Così Luciano Bianciardi compila nel 1967 in sei comode puntate sulle pagine del settimanale ABC, un libretto d’istruzioni per rubare i segreti del mondo editoriale, una breve ed efficace scuola – come i tempi della produzione impongono, s’intende – per diventare intellettuale anche se completamente privo di talento. Non leggete i libri, fateveli raccontarepubblicato per la prima volta nel 2008 da Stampa Alternativa ed edito nuovamente nel 2022 da Neri Pozza – è il tentativo meno gotico e più brillante di giocare a creare mostri come Mary Shelley con Frankenstein.

Luciano Bianciardi (1922 – 1971)

La creatura di Luciano Bianciardi deve rispondere a delle caratteristiche precise: privo di scrupoli, con nessuna velleità artistica, ma semplicemente l’ambizione della carriera, il Nostro – come il suo istitutore usa chiamarlo – deve abitare la sfumatura e il non definito regno dell’apoliticità, ammiccando, per l’occasione, alla nostalgia monarchica se in territorio meridionale.

L’importante è non “dichiararsi fascista: è provato ormai che il fascismo, commercialmente, non rende”, e se il centrosinistra, come ultima possibilità gli va anche bene, sarebbe necessario aggiungervi “un po’ più di spirito della frontiera, alla Kennedy”, consiglio che sembra aver accolto il partito democratico italiano decenni dopo, disperdendo l’antica radice ideologica. 

Dalla politica all’arte, così come dalle mete di viaggio ai giudizi sulle persone, fondamentale per il nuovo intellettuale è saper confezionare un’opinione con la certezza che realizzi un effetto: luoghi comuni per ottenere consensi, ribaltamenti soggettivi per mostrarsi.

Da piano aziendale, niente deve essere lasciato al caso: l’istruzione può sì attestarsi sulla sufficienza – “Nessuna persona seria e pratica vuole oggi formarsi: basta informarsi”. Lo ripeterà in altri termini anche Carmelo Bene, anni dopo, parlando della stampa – ma per il percorso universitario deve seguire indirizzi diversi e perdersi.
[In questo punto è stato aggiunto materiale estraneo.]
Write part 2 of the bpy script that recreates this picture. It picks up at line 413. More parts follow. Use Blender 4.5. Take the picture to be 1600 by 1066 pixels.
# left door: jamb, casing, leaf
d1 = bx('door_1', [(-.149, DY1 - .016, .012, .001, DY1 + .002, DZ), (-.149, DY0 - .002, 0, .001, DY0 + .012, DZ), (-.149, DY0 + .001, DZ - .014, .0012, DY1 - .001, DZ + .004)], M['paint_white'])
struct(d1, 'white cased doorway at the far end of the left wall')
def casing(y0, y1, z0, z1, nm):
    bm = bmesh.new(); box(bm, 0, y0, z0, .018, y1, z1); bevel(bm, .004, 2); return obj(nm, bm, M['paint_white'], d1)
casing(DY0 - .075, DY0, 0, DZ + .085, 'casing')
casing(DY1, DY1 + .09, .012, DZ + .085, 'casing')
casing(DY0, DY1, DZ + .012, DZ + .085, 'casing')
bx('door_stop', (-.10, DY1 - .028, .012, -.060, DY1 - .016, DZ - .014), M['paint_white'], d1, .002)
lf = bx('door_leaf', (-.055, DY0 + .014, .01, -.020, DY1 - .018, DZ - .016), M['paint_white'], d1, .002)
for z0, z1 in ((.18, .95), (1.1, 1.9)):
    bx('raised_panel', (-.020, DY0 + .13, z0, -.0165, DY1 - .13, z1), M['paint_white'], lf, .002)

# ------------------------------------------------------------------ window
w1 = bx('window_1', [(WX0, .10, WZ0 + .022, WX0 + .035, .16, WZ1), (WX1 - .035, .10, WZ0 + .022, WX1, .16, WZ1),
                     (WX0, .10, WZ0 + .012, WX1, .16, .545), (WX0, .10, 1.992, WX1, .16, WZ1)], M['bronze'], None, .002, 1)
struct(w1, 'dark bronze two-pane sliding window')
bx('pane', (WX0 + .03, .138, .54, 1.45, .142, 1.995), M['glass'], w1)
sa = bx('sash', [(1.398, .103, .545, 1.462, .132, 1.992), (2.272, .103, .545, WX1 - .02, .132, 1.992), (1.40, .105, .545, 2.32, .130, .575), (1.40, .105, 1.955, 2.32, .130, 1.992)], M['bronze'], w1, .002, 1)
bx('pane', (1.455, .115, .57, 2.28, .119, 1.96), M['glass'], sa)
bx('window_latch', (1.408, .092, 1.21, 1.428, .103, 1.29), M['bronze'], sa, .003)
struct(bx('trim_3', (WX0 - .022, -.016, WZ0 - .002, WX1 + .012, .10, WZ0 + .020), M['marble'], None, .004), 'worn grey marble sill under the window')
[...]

La scrittura, un impegno secondario e sporadico, il vincolo del matrimonio necessario, ma solo se con una donna più grande ed ex amante di scrittori, pronti ad inserire il Nostro in case editrici e circuiti intellettuali. 
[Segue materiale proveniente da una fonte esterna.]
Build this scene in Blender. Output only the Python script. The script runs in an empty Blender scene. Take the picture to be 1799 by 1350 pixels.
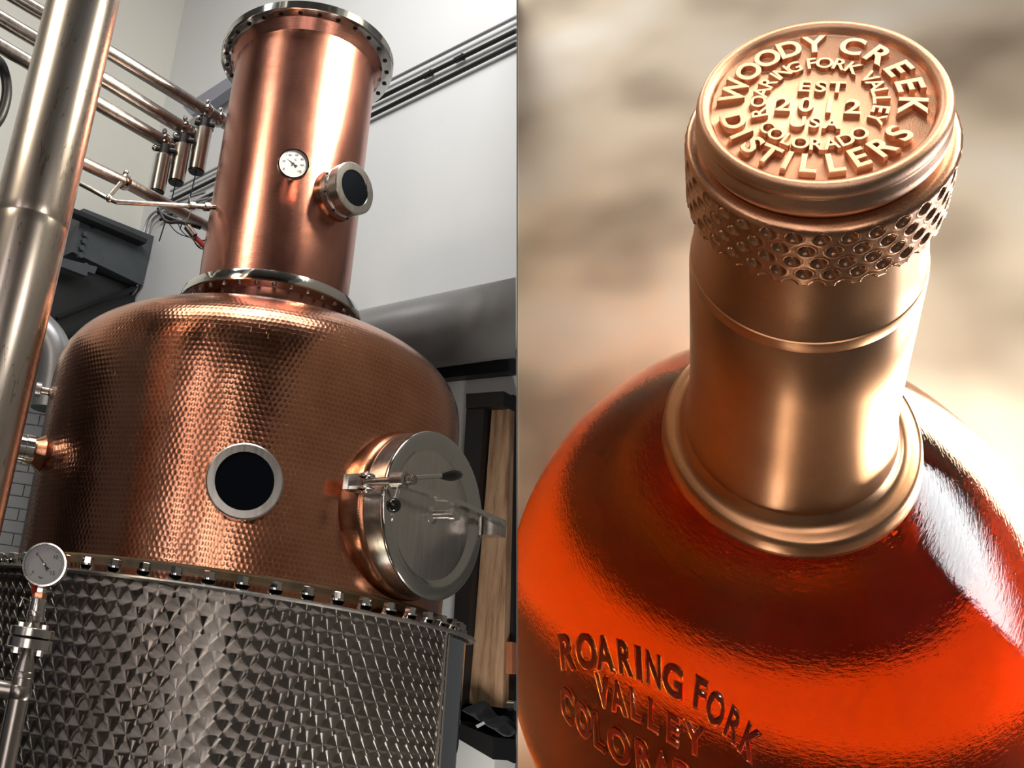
import bpy, bmesh, math, random
from mathutils import Vector, Matrix, Quaternion
random.seed(4)
sc = bpy.context.scene
COL = sc.collection
PI = math.pi
V = Vector

# ------------------------------------------------------------------ camera
FPX, PCX, PCY = 1600.0, 453.0, 675.0
up_c = V((.148, 1, -.31)).normalized()
fw_c = (V((0, 0, -1)) + up_c * up_c.z).normalized()
rt_c = fw_c.cross(up_c)
MW = Matrix((rt_c, fw_c, up_c))            # camera -> world rotation (rows)
C0 = V((0, 0, 1.7))
cd = bpy.data.cameras.new('camera')
cam = bpy.data.objects.new('camera', cd); COL.objects.link(cam)
cd.sensor_fit = 'HORIZONTAL'; cd.sensor_width = 36
cd.lens = FPX * 36 / 1799
cd.shift_x = (899.5 - PCX) / 1799
cd.clip_start = .05; cd.clip_end = 200
cam.matrix_world = Matrix.Translation(C0) @ MW.to_4x4()
sc.camera = cam

def ray(px, py):
    return MW @ V(((px - PCX) / FPX, -(py - PCY) / FPX, -1.0))
def at(px, py, Y):                        # point on the sight line at world depth y = Y
    d = ray(px, py); return C0 + d * (Y / d.y)
def hit(px, py, p0, n):                   # point on a plane
    d = ray(px, py); return C0 + d * ((p0 - C0).dot(n) / d.dot(n))

# ------------------------------------------------------------------ colour management, world
sc.view_settings.view_transform = 'Standard'
try: sc.view_settings.look = 'None'
except Exception: pass
sc.view_settings.exposure = 0.0
sc.view_settings.gamma = 1.0
sc.view_settings.use_curve_mapping = False
wd = bpy.data.worlds.new('world'); sc.world = wd; wd.use_nodes = True
wd.node_tree.nodes['Background'].inputs[0].default_value = (.93, .95, 1, 1)
wd.node_tree.nodes['Background'].inputs[1].default_value = .07
try:
    sc.cycles.max_bounces = 10; sc.cycles.transmission_bounces = 8; sc.cycles.glossy_bounces = 6
    sc.cycles.sample_clamp_indirect = 30; sc.cycles.volume_bounces = 0
    sc.cycles.caustics_refractive = True; sc.cycles.caustics_reflective = False
    sc.cycles.blur_glossy = .6
except Exception: pass

def area(name, loc, target, sx, sy, power, color=(1, 1, 1), spread=PI):
    l = bpy.data.lights.new(name, 'AREA'); l.shape = 'RECTANGLE'; l.size = sx; l.size_y = sy
    l.energy = power; l.color = color; l.spread = spread
    o = bpy.data.objects.new(name, l); COL.objects.link(o)
    o.location = loc
    o.rotation_euler = (V(target) - V(loc)).to_track_quat('-Z', 'Y').to_euler()
    return o

AX = V((.0057, 3.296, 0)); ZS = C0.z + .1658     # the still's axis, the skirt plane
# lights of the still hall
def mirror_lamp(name, px, py, ax, r, dist, sx, sy, power, color, spread=PI):
    # a lamp hung where its mirror image shows on a vertical cylinder
    d_ = ray(px, py); ox, oy = ax
    a_ = d_.x ** 2 + d_.y ** 2; b_ = -2 * (ox * d_.x + oy * d_.y); c_ = ox ** 2 + oy ** 2 - r ** 2
    p_ = C0 + d_ * ((-b_ - math.sqrt(b_ * b_ - 4 * a_ * c_)) / (2 * a_))
    n_ = V((p_.x - ox, p_.y - oy, 0)).normalized(); i_ = (p_ - C0).normalized()
    r_ = i_ - n_ * 2 * i_.dot(n_)
    return area(name, p_ + r_ * dist, p_, sx, sy, power, color, spread)
mirror_lamp('hall_flood_lamp', 580, 215, (AX.x, AX.y), .296, 1.9, .5, .75, 36, (1, .90, .72), math.radians(55))
mirror_lamp('hall_spot_lamp', 98, 40, (at(140, 30, 2.30).x, 2.30), .1047, 2.6, .45, .9, 9, (1, .86, .66), math.radians(70))
area('hall_ceiling_lamp', (-1.2, 2.2, 6.6), (-.6, 5.0, 2.5), 2.6, 1.6, 88, (1, .98, .93))
area('hall_streak_fill', (-.35, -3.2, 1.5), (AX.x, AX.y, 1.9), .34, 2.4, 22, (1, .90, .82))  # these three are added strips that streak the copper; no windows exist
area('hall_streak_fill', (-2.6, -1.4, 3.0), (-.3, AX.y, 1.9), .2, 2.4, 14, (1, .88, .84))
area('hall_streak_fill', (-1.15, -1.6, 2.2), (.3, AX.y, 1.6), .16, 2.6, 14, (1, .90, .84))
area('low_wall_fill', (.72, 2.45, .35), (1.15, 3.7, 1.7), .3, .5, 34, (1, .95, .88))  # added fill for the lower right wall, no fixture stands there
area('wall_wash_lamp', (.3, 2.4, 6.2), (1.0, 5.2, 3.2), 1.6, 1.4, 40, (.97, .98, 1))

# ------------------------------------------------------------------ node helpers
def newmat(name):
    m = bpy.data.materials.new(name); m.use_nodes = True
    nt = m.node_tree; b = nt.nodes['Principled BSDF']
    return m, nt, b
class NT:
    def __init__(s, nt): s.nt = nt
    def n(s, t, **k):
        x = s.nt.nodes.new(t)
        for a, b in k.items(): setattr(x, a, b)
        return x
    def l(s, a, b): s.nt.links.new(a, b)
    def put(s, sock, v):
        if isinstance(v, bpy.types.NodeSocket): s.l(v, sock)
        elif v is not None: sock.default_value = v
    def math(s, op, a, b=None, c=None):
        x = s.n('ShaderNodeMath', operation=op)
        s.put(x.inputs[0], a)
        if b is not None: s.put(x.inputs[1], b)
        if c is not None: s.put(x.inputs[2], c)
        return x.outputs[0]
    def vm(s, op, a, b=None, sc_=None):
        x = s.n('ShaderNodeVectorMath', operation=op)
        s.put(x.inputs[0], a)
        if b is not None: s.put(x.inputs[1], b)
        if sc_ is not None: s.put(x.inputs['Scale'], sc_)
        return x.outputs['Value'] if op in ('LENGTH', 'DOT_PRODUCT', 'DISTANCE') else x.outputs[0]
    def mix(s, f, a, b, kind='RGBA'):
        x = s.n('ShaderNodeMix', data_type=kind)
        i = {'RGBA': (0, 6, 7, 2), 'FLOAT': (0, 2, 3, 0), 'VECTOR': (0, 4, 5, 1)}[kind]
        s.put(x.inputs[i[0]], f); s.put(x.inputs[i[1]], a); s.put(x.inputs[i[2]], b)
        return x.outputs[i[3]]
    def noise(s, vec, scale, detail=3, rough=.5):
        x = s.n('ShaderNodeTexNoise'); 
        if vec is not None: s.l(vec, x.inputs['Vector'])
        x.inputs['Scale'].default_value = scale; x.inputs['Detail'].default_value = detail
        x.inputs['Roughness'].default_value = rough
        return x.outputs['Fac']
    def ramp(s, f, stops):
        x = s.n('ShaderNodeValToRGB'); s.l(f, x.inputs[0]); e = x.color_ramp.elements
        while len(e) < len(stops): e.new(.5)
        for q, (p, c) in zip(e, stops): q.position = p; q.color = tuple(c) + (1,)
        return x.outputs[0]
    def bump(s, h, strength, dist, normal=None):
        x = s.n('ShaderNodeBump'); x.inputs['Strength'].default_value = strength
        x.inputs['Distance'].default_value = dist; s.l(h, x.inputs['Height'])
        if normal is not None: s.l(normal, x.inputs['Normal'])
        return x.outputs[0]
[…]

Luciano Bianciardi a Milano negli anni Sessanta

Come il nuovo regime economico va a sostituire il metodo scientifico, Bianciardi segue una scrittura essenziale e diretta, ricca di esempi concreti, per descrivere il vuoto che si sta per lasciare alle spalle: nel 1967 lo scrittore ha già lasciato la sua Kansas City, Grosseto, l’ambiente culturale della provincia – secondo Carlo Cassola –  che doveva sostituire quello decadente delle grandi città, per Milano. 
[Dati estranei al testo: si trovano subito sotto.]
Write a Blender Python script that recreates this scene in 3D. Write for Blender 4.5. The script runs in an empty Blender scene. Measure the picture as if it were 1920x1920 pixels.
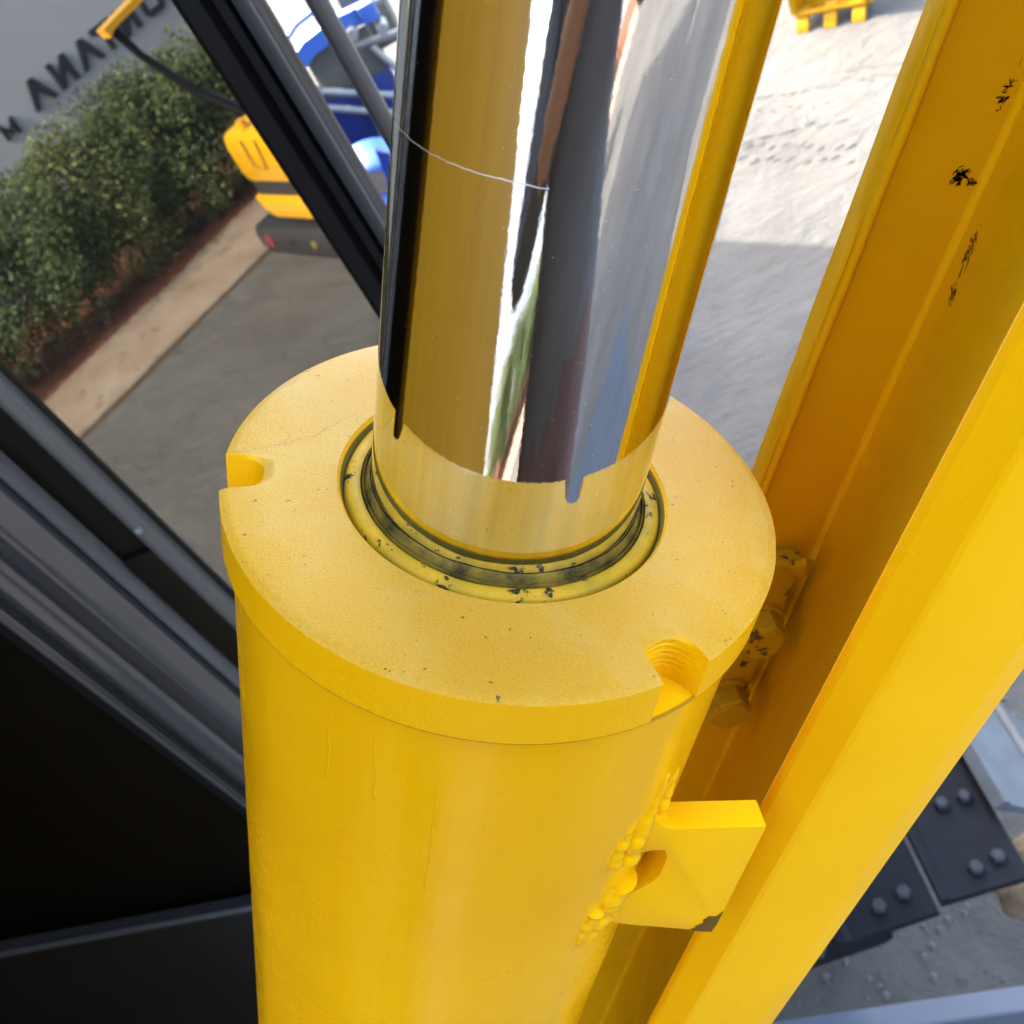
import bpy, bmesh, math, random
from mathutils import Vector, Matrix, noise as mnoise
random.seed(7)
SC = bpy.context.scene
COL = SC.collection
R = math.radians

# ------------------------------------------------------------------ camera
H = 4.0                                   # camera height above the yard
S = H / 3.0
cam_d = bpy.data.cameras.new('camera'); cam = bpy.data.objects.new('camera', cam_d); COL.objects.link(cam)
right = Vector((0.89923808, -0.15664389, -0.40845265))
downc = Vector((-0.40231976, -0.66277788, -0.63155704))
fwd = Vector((-0.17178383, 0.73224871, -0.65901604))
mw = Matrix.Identity(4)
for i in range(3):
    mw[i][0] = right[i]; mw[i][1] = -downc[i]; mw[i][2] = -fwd[i]
mw[2][3] = H
cam.matrix_world = mw
cam_d.sensor_width = 36; cam_d.lens = 36; cam_d.clip_start = 0.01; cam_d.clip_end = 2000
cam_d.dof.use_dof = True; cam_d.dof.focus_distance = 0.31; cam_d.dof.aperture_fstop = 25
SC.camera = cam

# ------------------------------------------------------------------ world, sun, exposure
SUN = Vector((-0.50, 0.55, 0.67)).normalized()      # towards the sun
w = bpy.data.worlds.new('World'); SC.world = w; w.use_nodes = True
nt = w.node_tree; nt.nodes.clear()
sky = nt.nodes.new('ShaderNodeTexSky'); sky.sky_type = 'NISHITA'; sky.sun_disc = False
sky.sun_elevation = math.asin(SUN.z); sky.sun_rotation = math.atan2(SUN.x, SUN.y)
sky.air_density = 1.0; sky.dust_density = 4.0; sky.ozone_density = 1.0
bg = nt.nodes.new('ShaderNodeBackground'); bg.inputs[1].default_value = 0.15
out = nt.nodes.new('ShaderNodeOutputWorld')
nt.links.new(sky.outputs[0], bg.inputs[0]); nt.links.new(bg.outputs[0], out.inputs[0])
sl = bpy.data.lights.new('sun', 'SUN'); sl.energy = 2.0; sl.angle = R(0.6); sl.color = (1.0, 0.955, 0.88)
so = bpy.data.objects.new('sun', sl); COL.objects.link(so)
so.rotation_euler = SUN.to_track_quat('Z', 'Y').to_euler()
SC.view_settings.view_transform = 'Standard'; SC.view_settings.look = 'None'
SC.view_settings.gamma = 1; SC.view_settings.exposure = 3.70
SC.render.engine = 'CYCLES'

# ------------------------------------------------------------------ helpers
def tag(o, label=None, cat=None, group=None, kind=None):
    if label: o['label'] = label
    if cat: o['category'] = cat
    if group: o['group'] = group
    if kind: o['kind'] = kind
    return o
def empty(name, loc=(0, 0, 0), rot=None):
    o = bpy.data.objects.new(name, None); COL.objects.link(o); o.empty_display_size = 0.1
    if rot is not None:
        m = rot.to_4x4(); m.translation = Vector(loc); o.matrix_world = m
    else:
        o.location = loc
    return o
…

È stato già licenziato da Feltrinelli, tradotto gli americani e scritto La vita agra. Bianciardi abita un oltre in cui la delusione ha lasciato il posto all’irrisione, dove ogni cosa non lascia che presagire il confezionamento di un prodotto in scatola, soprattutto per l’arte.

Del resto, Andy Warhol e i suoi Campbell’s Soup Cans insegnano. Anche un manoscritto inedito – come descrive nel capitolo finale – seguirà un iter da barattolo: messo a votazione, approvato e specialmente pubblicizzato.

Con conversazioni che ricordano l’episodio La musa de I mostri di Dino Risi – “Com’è il titolo? Ah sì, il traghetto, il traghetto. Questo passaggio del lago, che è anche simbolico, con la gerla piena di sigarette, gli spalloni, che poi sarebbero le idee veramente europee, trafugate qua da noi, come un furto, una cosa proibita” – Bianciardi precisa che l’ufficio stampa serve solo per raccogliere ritagli dei giornali, ma la vera diffusione dei libri è affidata alle cene, al whiskey e ai salotti. All’abilità dei Nostri/Mostri che li abitano.

Una guida per il nuovo mondo, Non leggete i libri, fateveli raccontare, una panoramica segreta che entra negli uffici, salotti letterali e camere da letto non con l’utopico intento di poter cambiare le cose, ma se il mondo culturale non può essere rivoluzionato, tanto vale riderne.